Legal Question in Wills and Trusts in Washington
Personal Representive of an estate
Does the ''Personal Representive of an estate named in a will need to have a letter of '' testimonial'' stating that they are mentaly competent to administer the will be signed by a county judge?
2 Answers from Attorneys
Re: Personal Representive of an estate
A personal representative of an estate does not have any power whatsoever until the will is filed in the court, the estate is "opened", and the personal representative has filed an oath: then and only then will the court clerk give the personal representative "Letters Testamentary."
Without those letters (really a single piece of paper), the Personal Representative does not have the power to ANYTHING. And if they do anything without proper authority they are personally liable for the errors they commit and they can be sued.
If someone has passed away, the best thing you can do is to talk to an attorney to see if the estate must be opened.

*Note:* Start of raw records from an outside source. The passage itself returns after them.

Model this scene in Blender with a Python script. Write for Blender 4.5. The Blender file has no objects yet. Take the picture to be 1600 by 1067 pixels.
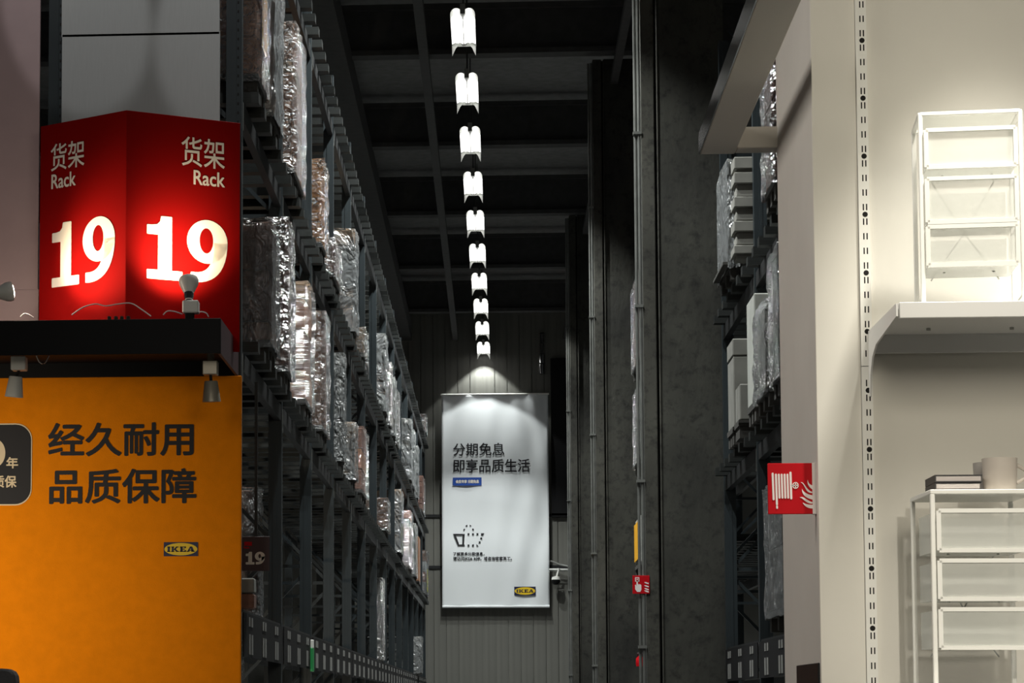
import bpy, bmesh, math, random
from mathutils import Vector, Matrix, Euler
random.seed(7)
SC = bpy.context.scene
COL = SC.collection
R = math.radians

# ------------------------------------------------------------------ camera
ZC = 1.6                                    # camera height above the floor
YAW, PITCH, FPX = R(4.1), R(4.6), 3790.0    # the picture is an upward-shifted telephoto view down the aisle
VPX, VPY, W, H = 775.0, 1100.0, 1600.0, 1067.0
ROT = Euler((math.pi/2 + PITCH, 0, YAW), 'XYZ').to_matrix()
_d = ROT.transposed() @ Vector((0, 1, 0))
_vx, _vy = _d.x / -_d.z * FPX, _d.y / -_d.z * FPX
PX0, PY0 = VPX - _vx, VPY + _vy             # principal point in pixels
cd = bpy.data.cameras.new('camera'); cam = bpy.data.objects.new('camera', cd); COL.objects.link(cam)
cd.sensor_width = 36; cd.lens = FPX / W * 36; cd.clip_start = .1; cd.clip_end = 200
cd.shift_x = (W/2 - PX0) / W; cd.shift_y = (PY0 - H/2) / W
cam.location = (0, 0, ZC); cam.rotation_euler = (math.pi/2 + PITCH, 0, YAW)
SC.camera = cam
def ray(px, py):
    return ROT @ Vector(((px - PX0)/FPX, (PY0 - py)/FPX, -1))
def at(px, py, Y):                          # point of the plane y = Y seen at that pixel
    d = ray(px, py); return Vector((0, 0, ZC)) + d * (Y / d.y)
def side(px, py, X):                        # point of the plane x = X seen at that pixel
    d = ray(px, py); return Vector((0, 0, ZC)) + d * (X / d.x)
def onplane(px, py, p0, n):
    d = ray(px, py); o = Vector((0, 0, ZC)); return o + d * ((p0 - o).dot(n) / d.dot(n))

# ------------------------------------------------------------------ world, exposure, lights
wd = bpy.data.worlds.new('world'); SC.world = wd; wd.use_nodes = True
wd.node_tree.nodes['Background'].inputs[0].default_value = (.80, .86, .90, 1)
wd.node_tree.nodes['Background'].inputs[1].default_value = .018
SC.view_settings.view_transform = 'Standard'; SC.view_settings.look = 'None'
SC.view_settings.gamma = 1; SC.view_settings.use_curve_mapping = False
SC.view_settings.exposure = 0.0
P_BAY, P_SIGN = 620, 62
def light(kind, name, loc, power, color=(1, 1, 1), target=None, size=.1, spot=60, blend=.3, sx=None, sy=None):
    l = bpy.data.lights.new(name, kind); l.energy = power; l.color = color
    o = bpy.data.objects.new(name, l); COL.objects.link(o); o.location = loc
    if kind == 'SPOT': l.spot_size = R(spot); l.spot_blend = blend; l.shadow_soft_size = size
    if kind == 'AREA': l.shape = 'RECTANGLE'; l.size = sx; l.size_y = sy
    if target is not None:
        o.rotation_euler = (Vector(target) - Vector(loc)).to_track_quat('-Z', 'Y').to_euler()
    return o
# showroom ceiling lighting in front of and above the white display wall (out of frame, high up), plus an added side fill
light('AREA', 'showroom_light', (1.3, 3.2, 3.9), 86, (1, .91, .74), (1.6, 8.0, 1.8), sx=2.2, sy=1.2)
light('SPOT', 'showroom_spot', (1.72, 7.0, 5.0), 500, (1, .95, .84), (1.60, 7.78, 2.45), size=.08, spot=40, blend=.9)
light('SPOT', 'showroom_spot_low', (1.35, 2.6, 3.1), 330, (1, .93, .80), (1.45, 7.7, 1.72), size=.06, spot=17, blend=1)
light('AREA', 'end_face_fill', (-2.4, 7.85, 4.2), 62, (1, .94, .84), (.9, 8.5, 2.3), sx=1.2, sy=1.2)  # added fill without a fixture, aimed to brighten the partition's end face
# shop-floor track lights shining on the orange banner and the rack end, plus an added broad fill
light('SPOT', 'banner_spot', (-5.0, 12.0, 2.1), 430, (1, .86, .66), (-3.75, 15.1, 2.1), size=.05, spot=70, blend=1)
light('SPOT', 'rack_end_fill', (-2.2, 12.4, 9.0), 90, (.97, .97, .96), (-2.2, 15.2, 5.6), size=.08, spot=50, blend=.6)  # added broad fill that lifts the base brightness of the rack end
light('SPOT', 'rack_end_spot_a', (-3.4, 12.6, 9.0), 130, (.97, .97, .96), at(112, -10, 15.15), size=.04, spot=14.5, blend=.2)
light('SPOT', 'rack_end_spot_b', (-1.1, 12.6, 9.0), 130, (.97, .97, .96), at(366, 10, 15.15), size=.04, spot=14.5, blend=.2)

# ------------------------------------------------------------------ materials
def mat(name, col, rough=.6, metal=0, var=0, vscale=8, bump=0, bscale=40, spec=.5, stretch=(1, 1, 1), emit=None, es=0):
    m = bpy.data.materials.new(name); m.use_nodes = True; nt = m.node_tree; b = nt.nodes['Principled BSDF']
    b.inputs['Base Color'].default_value = (*col, 1); b.inputs['Roughness'].default_value = rough
    b.inputs['Metallic'].default_value = metal; b.inputs['Specular IOR Level'].default_value = spec
    tc = nt.nodes.new('ShaderNodeTexCoord'); mp = nt.nodes.new('ShaderNodeMapping')
    mp.inputs['Scale'].default_value = stretch
    nt.links.new(tc.outputs['Object'], mp.inputs[0])
    if var:
        n = nt.nodes.new('ShaderNodeTexNoise'); n.inputs['Scale'].default_value = vscale; n.inputs['Detail'].default_value = 6
        r = nt.nodes.new('ShaderNodeValToRGB')
        r.color_ramp.elements[0].position = .3; r.color_ramp.elements[1].position = .7
        r.color_ramp.elements[0].color = (*[c*(1-var) for c in col], 1); r.color_ramp.elements[1].color = (*[min(1, c*(1+var)) for c in col], 1)
        nt.links.new(mp.outputs[0], n.inputs['Vector']); nt.links.new(n.outputs['Fac'], r.inputs[0]); nt.links.new(r.outputs[0], b.inputs['Base Color'])
    if bump:
        n2 = nt.nodes.new('ShaderNodeTexNoise'); n2.inputs['Scale'].default_value = bscale; n2.inputs['Detail'].default_value = 4
        bp = nt.nodes.new('ShaderNodeBump'); bp.inputs['Strength'].default_value = bump; bp.inputs['Distance'].default_value = .02
        nt.links.new(mp.outputs[0], n2.inputs['Vector']); nt.links.new(n2.outputs['Fac'], bp.inputs['Height']); nt.links.new(bp.outputs[0], b.inputs['Normal'])
    if emit:
        b.inputs['Emission Color'].default_value = (*emit, 1); b.inputs['Emission Strength'].default_value = es
    return m
def film(name, gloss=1.0, haze=.1, rough=.16, scale=(5, 5, 2), strength=.9, tint=(.85, .9, .92), tilt=0.5, nscale=6.0):
    m = bpy.data.materials.new(name); m.use_nodes = True; nt = m.node_tree; N = nt.nodes.new; L = nt.links.new
    nt.nodes.remove(nt.nodes['Principled BSDF']); out = nt.nodes['Material Output']
    tc = N('ShaderNodeTexCoord'); mp = N('ShaderNodeMapping'); mp.inputs['Scale'].default_value = scale; mp.inputs['Rotation'].default_value = (tilt, 0, 0)
    n = N('ShaderNodeTexNoise'); n.inputs['Scale'].default_value = nscale; n.inputs['Detail'].default_value = 3; n.inputs['Roughness'].default_value = .6
    n.inputs['Distortion'].default_value = 1.0
    bp = N('ShaderNodeBump'); bp.inputs['Strength'].default_value = strength; bp.inputs['Distance'].default_value = .2
    L(tc.outputs['Object'], mp.inputs[0]); L(mp.outputs[0], n.inputs['Vector']); L(n.outputs['Fac'], bp.inputs['Height'])
    g = N('ShaderNodeBsdfGlossy'); g.inputs['Roughness'].default_value = rough; g.inputs['Color'].default_value = (1, 1, 1, 1); L(bp.outputs[0], g.inputs['Normal'])
    df = N('ShaderNodeBsdfDiffuse'); df.inputs['Color'].default_value = (*tint, 1); L(bp.outputs[0], df.inputs['Normal'])
    tr = N('ShaderNodeBsdfTransparent')
    fr = N('ShaderNodeFresnel'); fr.inputs['IOR'].default_value = 1.55; L(bp.outputs[0], fr.inputs['Normal'])
    ml = N('ShaderNodeMath'); ml.operation = 'MULTIPLY'; ml.use_clamp = True; ml.inputs[1].default_value = gloss; L(fr.outputs[0], ml.inputs[0])
    m1 = N('ShaderNodeMixShader'); m1.inputs[0].default_value = haze; L(tr.outputs[0], m1.inputs[1]); L(df.outputs[0], m1.inputs[2])
    m2 = N('ShaderNodeMixShader'); L(ml.outputs[0], m2.inputs[0]); L(m1.outputs[0], m2.inputs[1]); L(g.outputs[0], m2.inputs[2])
    L(m2.outputs[0], out.inputs[0]); return m
def concrete(name, col):
    m = mat(name, col, .85, var=.6, vscale=1.8, bump=.25, bscale=18, stretch=(1, 1, .5)); nt = m.node_tree; b = nt.nodes['Principled BSDF']
    v = nt.nodes.new('ShaderNodeTexNoise'); v.inputs['Scale'].default_value = 9; v.inputs['Detail'].default_value = 8; v.inputs['Roughness'].default_value = .7
    r = nt.nodes.new('ShaderNodeValToRGB'); r.color_ramp.elements[0].position = .33; r.color_ramp.elements[1].position = .50
    r.color_ramp.elements[0].color = (.3, .3, .3, 1)
    mx = nt.nodes.new('ShaderNodeMixRGB'); mx.blend_type = 'MULTIPLY'; mx.inputs[0].default_value = 1
    tc = [n for n in nt.nodes if n.type == 'TEX_COORD'][0]
    src = b.inputs['Base Color'].links[0].from_socket
    nt.links.new(tc.outputs['Object'], v.inputs['Vector']); nt.links.new(v.outputs['Fac'], r.inputs[0])
    nt.links.new(src, mx.inputs[1]); nt.links.new(r.outputs[0], mx.inputs[2]); nt.links.new(mx.outputs[0], b.inputs['Base Color']); return m
M = dict(
    steel=mat('rack_steel', (.022, .030, .034), .45, .2, var=.12, vscale=3),
    beam=mat('rack_beam', (.014, .015, .016), .5, .2, var=.2),
    bar=mat('support_bar', (.026, .029, .028), .5, .5, var=.25, vscale=9),
    pallet=mat('pallet_wood', (.03, .028, .024), .8, var=.3, stretch=(1, 6, 6)),
    brown=mat('carton_brown', (.27, .135, .075), .8, var=.14, vscale=6, stretch=(1, 1, 5)),
    dark=mat('carton_dark', (.15, .07, .048), .75, var=.15, vscale=6, stretch=(1, 1, 5)),
    tan=mat('carton_tan', (.28, .19, .115), .8, var=.14, vscale=6, stretch=(1, 1, 5)),
    orange_box=mat('carton_orange', (.50, .22, .05), .75, var=.15, vscale=5, stretch=(1, 1, 6)),
    grey_box=mat('carton_grey', (.18, .178, .16), .8, var=.15, vscale=5),
    pale=mat('carton_pale', (.38, .39, .36), .7, var=.08),
    yellow=mat('yellow_print', (.85, .42, .01), .5),
    lime=mat('yellow_green_print', (.75, .70, .03), .5),
    white_tag=mat('paper_tag', (.20, .20, .19), .7, var=.25, vscale=20),
    concrete=concrete('concrete', (.032, .032, .026)),
    concrete2=concrete('concrete_band', (.045, .044, .036)),
    clad=mat('cladding', (.155, .155, .138), .55, .1, var=.15, vscale=2, stretch=(1, 1, .25)),
    ceil=mat('roof_dark', (.21, .21, .21), .9, var=.15),
    truss=mat('roof_steel', (.055, .055, .055), .8, var=.15),
    truss2=mat('dull_conduit', (.16, .165, .155), .45, .3, var=.2),
    floor=mat('floor_concrete', (.12, .12, .115), .5, var=.15, vscale=2),
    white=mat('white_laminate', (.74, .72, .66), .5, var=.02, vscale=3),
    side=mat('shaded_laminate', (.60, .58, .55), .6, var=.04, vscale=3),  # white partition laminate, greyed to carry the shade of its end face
    metal_white=mat('white_enamel', (.84, .84, .80), .35),
    shelf=mat('shelf_white', (.80, .80, .79), .4),
    black=mat('black_board', (.008, .008, .009), .6, spec=.2),
    hole=mat('slot_dark', (.01, .009, .008), .9),
    ink=mat('black_ink', (.012, .012, .016), .7),
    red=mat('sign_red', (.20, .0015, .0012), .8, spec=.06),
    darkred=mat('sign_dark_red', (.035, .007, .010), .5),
    signwhite=mat('sign_white', (.74, .70, .63), .5),
    firered=mat('fire_sign_red', (.50, .004, .010), .6, spec=.12),
    pinkwhite=mat('fire_sign_white', (.85, .78, .76), .5),
    orange=mat('orange_fabric', (.86, .25, .003), .85, spec=.08, var=.05, vscale=14, bump=.12, bscale=120),
    cream=mat('cream_print', (.80, .66, .45), .6),
    fabric=mat('banner_fabric', (.86, .90, .92), .75, bump=.06, bscale=6),
    blue=mat('logo_blue', (.012, .07, .36), .5),
    navy=mat('logo_navy', (.012, .016, .06), .5),
    logoyellow=mat('logo_yellow', (.85, .58, .02), .5),
    board=mat('board_white', (.42, .43, .43), .6, var=.03, stretch=(20, 1, 1)),
    bounce_board=mat('board_red_bounce', (.42, .31, .32), .6, var=.03),  # white board; the sign's red bounce light is put into this colour
    plastic=mat('lamp_plastic', (.72, .72, .68), .4),
    chrome=mat('chrome', (.75, .75, .74), .12, 1),
    galv=mat('galvanised', (.45, .46, .44), .35, .8, var=.15),
    brass=mat('lamp_can', (.42, .38, .30), .4, .4),
    mesh_w=None, glow=mat('lamp_glow', (1, 1, 1), .5, emit=(1, .985, .95), es=2.6),
    bulb=mat('bulb_glow', (1, 1, 1), .5, emit=(1, .9, .7), es=6),
    frame=mat('greige_paint', (.46, .43, .38), .5),
    mug=mat('stoneware', (.50, .45, .40), .55, var=.04),
    mug2=mat('stoneware_grey', (.34, .32, .30), .55, var=.04),
    bookblack=mat('book_cover', (.012, .011, .014), .5),
    pages=mat('book_pages', (.80, .74, .72), .8, var=.1, vscale=60, stretch=(.1, .1, 6)),
    teal=mat('teal_post', (.06, .10, .12), .5, .2),
    green=mat('green_strip', (.02, .30, .08), .4),
    charcoal=mat('charcoal_cloth', (.05, .05, .055), .85, var=.25, bump=.2),
    cable=mat('cable_white', (.55, .55, .55), .5),
    film_a=film('film_sparkle', 1.6, .08, .20, (3, 5, 3), 1.0, nscale=5),
    film_b=film('film_smooth', 1.7, .20, .20, (1.2, 3, .8), .8, nscale=4),
    film_c=film('film_bands', .8, .03, .12, (1.5, 1.5, 14), 1.0, tilt=.12, nscale=3),
    film_d=film('film_grey', 1.2, .16, .25, (3, 7, 1.5), .9, tilt=.9, nscale=4),
)
def wiremesh(name):
    m = bpy.data.materials.new(name); m.use_nodes = True; nt = m.node_tree; b = nt.nodes['Principled BSDF']
    b.inputs['Base Color'].default_value = (.80, .82, .78, 1); b.inputs['Roughness'].default_value = .45
    tr = nt.nodes.new('ShaderNodeBsdfTransparent'); mx = nt.nodes.new('ShaderNodeMixShader'); mx.inputs[0].default_value = .33
    nt.links.new(tr.outputs[0], mx.inputs[1]); nt.links.new(b.outputs[0], mx.inputs[2]); nt.links.new(mx.outputs[0], nt.nodes['Material Output'].inputs[0]); return m
M['mesh_w'] = wiremesh('fine_wire_mesh')

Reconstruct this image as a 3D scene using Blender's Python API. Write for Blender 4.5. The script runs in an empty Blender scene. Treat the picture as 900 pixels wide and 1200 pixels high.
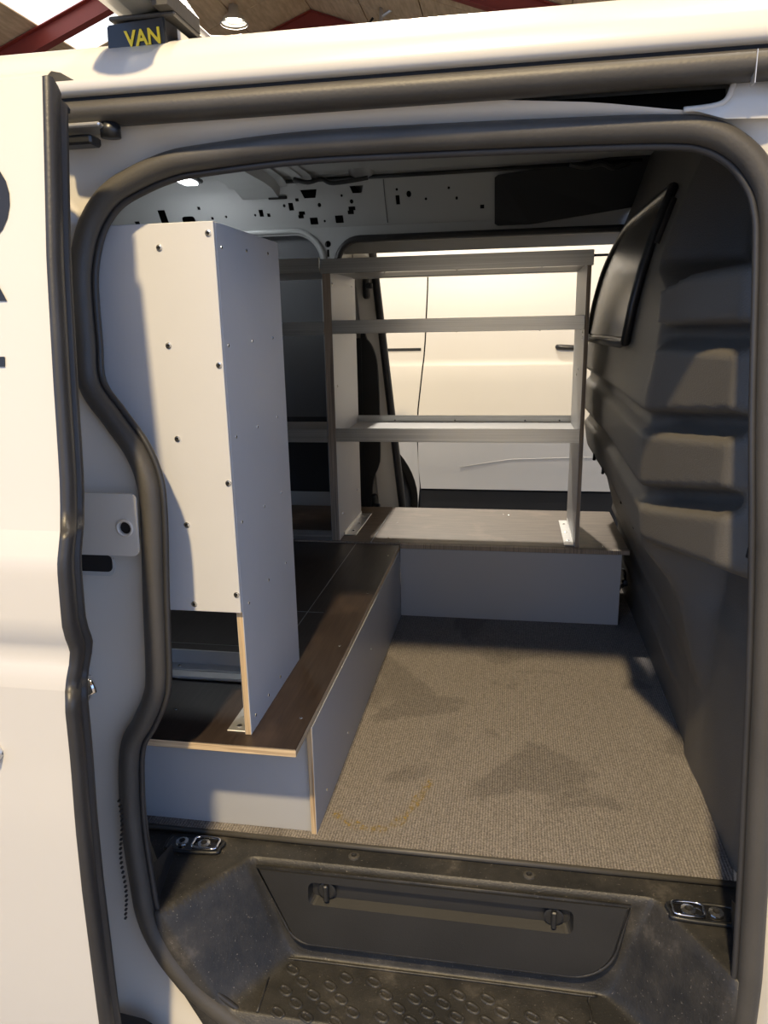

In some instances there does not need to be a probate (where there is no real estate and the assets do not exceed $100K), but in that case you still need the correct paperwork to transfer the assets.
Caroline R. Suissa
Re: Personal Representive of an estate
Short answer: no. A PR has to provide an oath to do their job properly, and after the estate is opened, receives from the clerk "letters testementary" which direct third parties - creditors, for example - to do what the P.R. tells them to do in furtherance of closing the estate.
P.R.s do need to be competent (but they can have as much professional help as they need) and they also cannot be felons or convicted of crimes of moral turpitude.
But the County judge is in no position to determine whether they are mentally competent to administer an estate, or not. Someone would have to appear and argue they were not if their competence was an issue.